Full-Body Scanners…at your local mall

(Reposted from the New York Times at Sociological Images)

My grandmother worked in a clothing factory a few decades ago, and she always told me how little size tags actually mattered – if you were supposed to sew 20 pairs of size 10 pants and you had only so much fabric and so much time, by the end of the day the tags got put on whatever size pants you’ve made.

On a side note, she also told me that when thongs first came out that they were easy to steal since they were so tiny.  Her boss figured this out pretty quickly on in the production process as barely any thongs made it to the end of the assembly line.  Factory workers were then prevented from wearing long sleeves.

But, alas, I have always thought about the tired factory worker with only size 10 tags every time I go shopping for clothes.  And whether you shop fair-trade or not, sizes vary across brands and even within brands.

Have you ever carried the same pair of pants in three different sizes into the dressing room, wondering which one will fit today?  I sure as hell have.

According to the New York Times, companies have finally begun tackling the problem of unreliable sizes and “vanity sizing”:

Some are pushing more informative labels. Some are designing multiple versions of a garment to fit different body shapes. And one is offering full-body scans at shopping malls, telling a shopper what sizes she should try among the various brands.

NYT writer Stephanie Clifford reports that the company My Best Fit has designed a full-body scanner that can provide you with a shopping guide of your sizes from different stores:

The customer steps into a circular booth, fully dressed. A wand rotates around her, emitting low-power radio waves that record about 200,000 body measurements, figuring out things like thigh circumference.

Next, the system matches the customer’s measurements to clothes in its database. MyBestFit currently measures clothes from about 50 stores, including Old Navy, Eddie Bauer and Talbots.

Customers then receive a printout of the sizes at each store that ought to fit the customer best.

The retailers pay a fee when they appear in the results, but they cannot pay to be included in the results; the rankings are based solely on fit.

This chart demonstrates how a size 8 can vary from store to store:

Although the article didn’t mention variations in men’s sizes, Sociological Images was quick to point out that men’s clothing suffered from size inflation as well.

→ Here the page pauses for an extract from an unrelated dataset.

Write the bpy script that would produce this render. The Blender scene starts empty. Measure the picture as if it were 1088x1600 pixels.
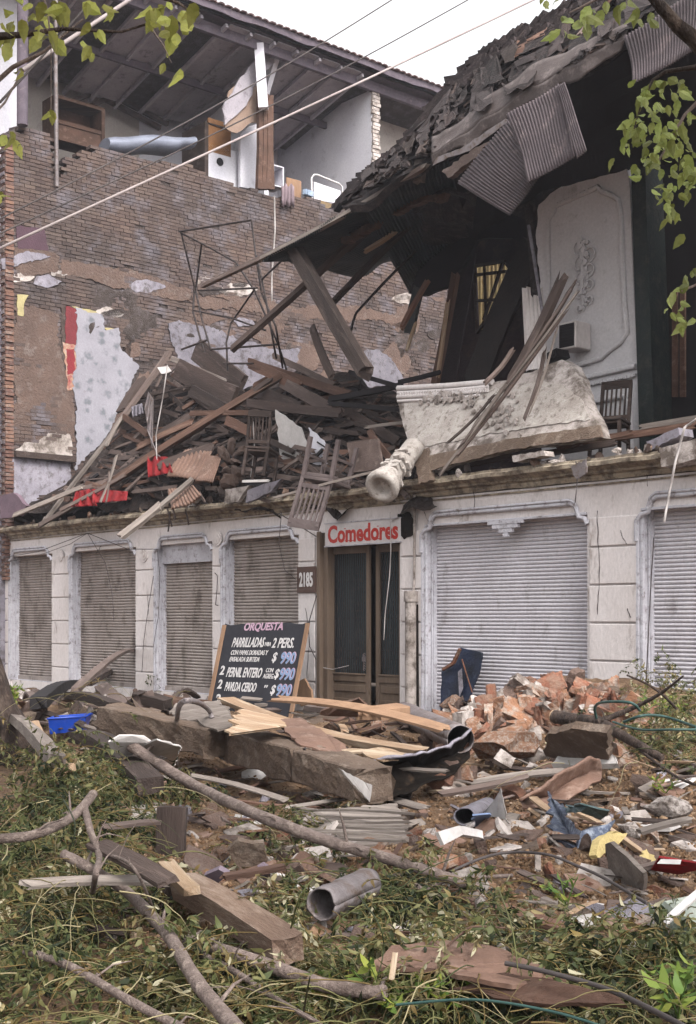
import bpy, math, random
import numpy as np
from mathutils import Vector as V, Matrix, noise
random.seed(7)
S = bpy.context.scene
COL = S.collection
R = math.radians
# ------------------------------------------------------------------ camera
FPX, CX, HY, EYE = 2040.0, 544.0, 965.0, 1.7
cd = bpy.data.cameras.new('camera'); cam = bpy.data.objects.new('camera', cd); COL.objects.link(cam)
cam.location = (0, 0, EYE); cam.rotation_euler = (R(90), 0, 0)
cd.sensor_fit = 'VERTICAL'; cd.sensor_height = 36; cd.sensor_width = 24; cd.lens = FPX * 36 / 1600
cd.shift_y = (HY - 800) / 1600; cd.clip_start = 0.1; cd.clip_end = 2000
S.camera = cam
# ------------------------------------------------------------------ light
W = bpy.data.worlds.new("World"); S.world = W; W.use_nodes = True
nt = W.node_tree; bg = nt.nodes['Background']
sky = nt.nodes.new('ShaderNodeTexSky'); sky.sky_type = 'NISHITA'; sky.sun_disc = False
SUN_EL, SUN_ROT = R(48), R(150)
sky.sun_elevation = SUN_EL; sky.sun_rotation = SUN_ROT; sky.dust_density = 6; sky.air_density = 1.6; sky.ozone_density = 1.5
hs = nt.nodes.new('ShaderNodeHueSaturation'); hs.inputs['Saturation'].default_value = 0.09; hs.inputs['Value'].default_value = 1.0
nt.links.new(sky.outputs[0], hs.inputs['Color']); nt.links.new(hs.outputs[0], bg.inputs[0]); bg.inputs[1].default_value = 0.15
sl = bpy.data.lights.new('sun', 'SUN'); sl.energy = 0.8; sl.angle = R(14); sl.color = (1, .93, .84)
sun = bpy.data.objects.new('sun', sl); COL.objects.link(sun)
# sun_rotation: clockwise from +Y seen from above
sd = V((math.sin(SUN_ROT) * math.cos(SUN_EL), math.cos(SUN_ROT) * math.cos(SUN_EL), math.sin(SUN_EL)))
sun.rotation_euler = sd.to_track_quat('Z', 'Y').to_euler()
S.view_settings.view_transform = 'Standard'; S.view_settings.look = 'None'
S.view_settings.gamma = 1; S.view_settings.exposure = 1.48
S.cycles.max_bounces = 6; S.cycles.diffuse_bounces = 3; S.cycles.transparent_max_bounces = 6
# ------------------------------------------------------------------ frames
TH = math.atan(FPX / 1771.0)
u = V((math.cos(TH), -math.sin(TH), 0)); v = V((math.sin(TH), math.cos(TH), 0)); n = -v
F0 = V((0, FPX / 97.0, 0))
def P(x, y, Y): return V(((x - CX) / FPX * Y, Y, EYE + (HY - y) / FPX * Y))
def FY(x, o=0.0):
    k = (x - CX) / FPX
    return (F0.dot(n) + o) / (k * n.x + n.y)
def FP(x, y, o=0.0): return P(x, y, FY(x, o))
def A(a, o, z): q = F0 + u * a + n * o; return V((q.x, q.y, z))
def fa(x, o=0.0): return (P(x, HY, FY(x, o)) - F0).dot(u)
CO = P(15, HY, FY(15)); CO.z = 0
def WY(x, t=0.0):
    k = (x - CX) / FPX
    return (CO.dot(u) + t) / (k * u.x + u.y)
def WP(x, y, t=0.0): return P(x, y, WY(x, t))
def B(s, t, z): q = CO + v * s + u * t; return V((q.x, q.y, z))
def sz(p): q = p - CO; return q.dot(v), p.z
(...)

Ok, great.  So we have proof of the Loch Ness Monster – we know we’re being duped into buying smaller and smaller sizes.

Will this revelation convince men and women that body shape can’t be summed up in a number?

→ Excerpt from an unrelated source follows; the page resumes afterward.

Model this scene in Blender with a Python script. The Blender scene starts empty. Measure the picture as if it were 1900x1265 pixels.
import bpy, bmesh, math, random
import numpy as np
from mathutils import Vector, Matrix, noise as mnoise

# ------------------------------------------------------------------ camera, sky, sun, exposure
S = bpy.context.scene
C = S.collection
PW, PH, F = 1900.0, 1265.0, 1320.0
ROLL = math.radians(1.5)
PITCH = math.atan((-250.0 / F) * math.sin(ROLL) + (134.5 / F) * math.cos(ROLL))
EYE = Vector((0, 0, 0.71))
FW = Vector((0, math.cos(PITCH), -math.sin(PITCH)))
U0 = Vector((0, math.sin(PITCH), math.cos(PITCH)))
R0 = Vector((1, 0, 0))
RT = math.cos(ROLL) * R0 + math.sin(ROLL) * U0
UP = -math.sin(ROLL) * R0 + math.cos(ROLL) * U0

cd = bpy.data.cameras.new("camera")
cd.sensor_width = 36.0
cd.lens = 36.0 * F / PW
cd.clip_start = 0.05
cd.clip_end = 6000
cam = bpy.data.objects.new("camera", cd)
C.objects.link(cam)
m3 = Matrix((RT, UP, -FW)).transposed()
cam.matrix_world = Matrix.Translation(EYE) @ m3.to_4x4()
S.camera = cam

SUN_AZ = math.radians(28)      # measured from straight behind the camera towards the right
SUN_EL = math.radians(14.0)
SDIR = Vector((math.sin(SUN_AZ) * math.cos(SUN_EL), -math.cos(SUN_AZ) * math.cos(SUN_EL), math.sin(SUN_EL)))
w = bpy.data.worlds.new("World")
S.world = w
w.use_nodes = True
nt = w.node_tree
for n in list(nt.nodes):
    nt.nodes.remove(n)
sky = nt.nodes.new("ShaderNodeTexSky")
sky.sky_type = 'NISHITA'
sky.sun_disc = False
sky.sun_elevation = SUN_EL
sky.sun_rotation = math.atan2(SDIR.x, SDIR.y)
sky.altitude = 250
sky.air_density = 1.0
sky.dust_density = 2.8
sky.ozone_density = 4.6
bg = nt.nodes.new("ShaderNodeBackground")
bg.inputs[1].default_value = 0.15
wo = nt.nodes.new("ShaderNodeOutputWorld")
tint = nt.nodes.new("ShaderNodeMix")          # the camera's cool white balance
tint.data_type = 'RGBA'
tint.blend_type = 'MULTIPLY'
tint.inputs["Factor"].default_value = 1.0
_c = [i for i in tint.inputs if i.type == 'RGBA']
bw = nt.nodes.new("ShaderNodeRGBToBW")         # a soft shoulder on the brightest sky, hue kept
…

Will full-body scanners teach young men and women who suffer from poor self-esteem that all bodies are different, and that absolute conformity is impossible?

Or will this just teach adults and children to memorize what clothing stores have the smallest sizes?

If I ever have a child, I’m really tempted to cut out the tags of all clothing they wear until they start buying their own.  As revealed by this post, sizes are apparently more than even adults can bear.